A large corporation decides to buy a billion Euros from its bank for $1.1 billion. The bank will typically lay off the market risk with another market maker, such that it is in balance. Just looking at the dollar side from the bank’s perspective, it will receive $1.1 billion from the corporation and have to pay $1.1 billion to the other market maker. No problem, right? Maybe. Sometimes the bank will receive the dollars from the corporation after it pays the dollars to the other market maker. This timing gap leads to an intraday funding need.

The Federal Reserve and the OCC (the key regulating bodies in the US) recognize that such timing gaps are unavoidable for banks to operate efficiently for all types of payment exposures, so they do allow for daylight overdraft. However, banks must monitor the exposure within limits, absorb direct costs for the overdraft amount, and hold excess capital related to overdraft amounts. In other words, these timing gaps create a cost.


The Lending Opportunity

Now imagine if there was an intraday borrowing option for banks. In theory, any one of us can pull cash out of a savings or money market account in the morning, use it during the day, redeposit it before close of market and still earn the full overnight interest rate. The problem has been that there just is not anything to do with the money during the day.


Well, now there is. If a bank can avoid the costs of daylight overdraft by borrowing money for a few minutes or a few hours a day, it may achieve a better economic outcome. After all, a few minutes or a few hours of interest at any reasonable rate will be far less than the explicit and implicit costs of daylight overdraft.


And this outcome becomes a win for the lender as well, who now achieves purely incremental interest on cash balances. The only trade-off is the credit exposure of very short-term loans to highly regulated and capitalized banks.
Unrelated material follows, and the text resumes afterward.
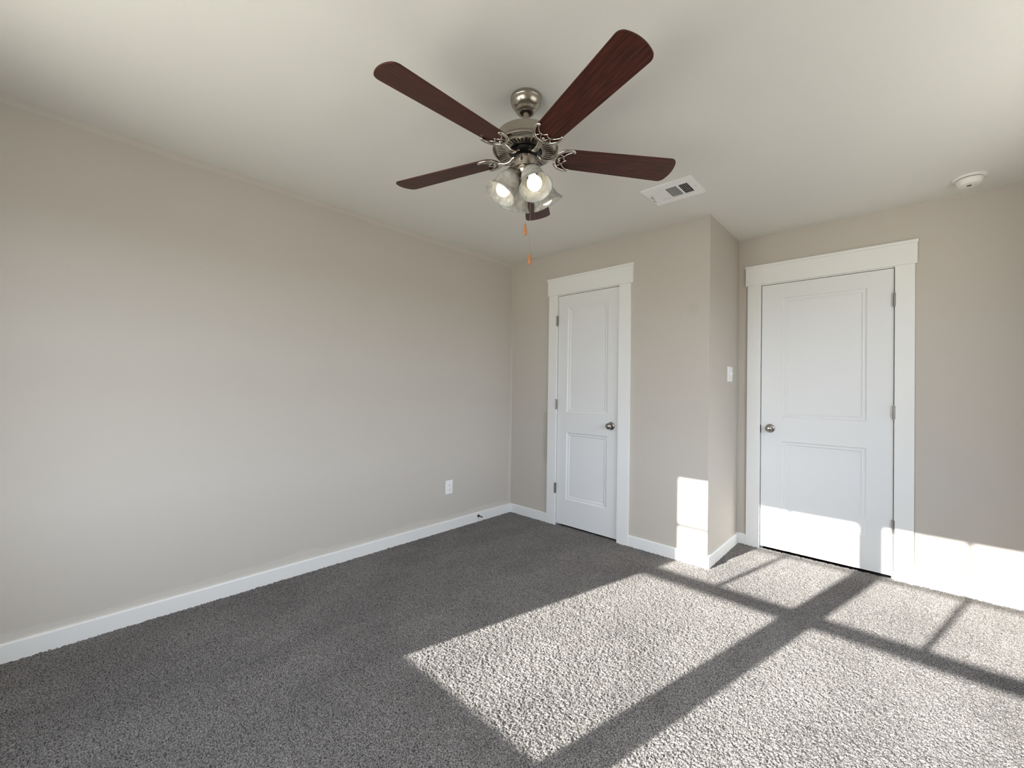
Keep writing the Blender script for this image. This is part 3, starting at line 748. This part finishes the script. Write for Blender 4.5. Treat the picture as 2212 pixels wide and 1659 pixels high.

Most will view this result as an extremely attractive risk/return proposition.


Creating the New Asset Class

Calling this situation a new asset class may appear, at first blush, to be a bit of an exaggeration – after all this outcome is just a dollar loan (or perhaps a Euro loan or Yen loan, etc). But intraday loans are something new and creating a marketplace that allows for this result is no mean feat. There are practical challenges in creating instant liquidity and instant loan repayment. For example, a borrower will only know it has an intraday funding need right at the moment the need arises (or perhaps just before); but it could easily take hours to move dollars from a lender’s account to the borrower. The same is true for repayment of the loan. This issue alone would make intraday lending impractical.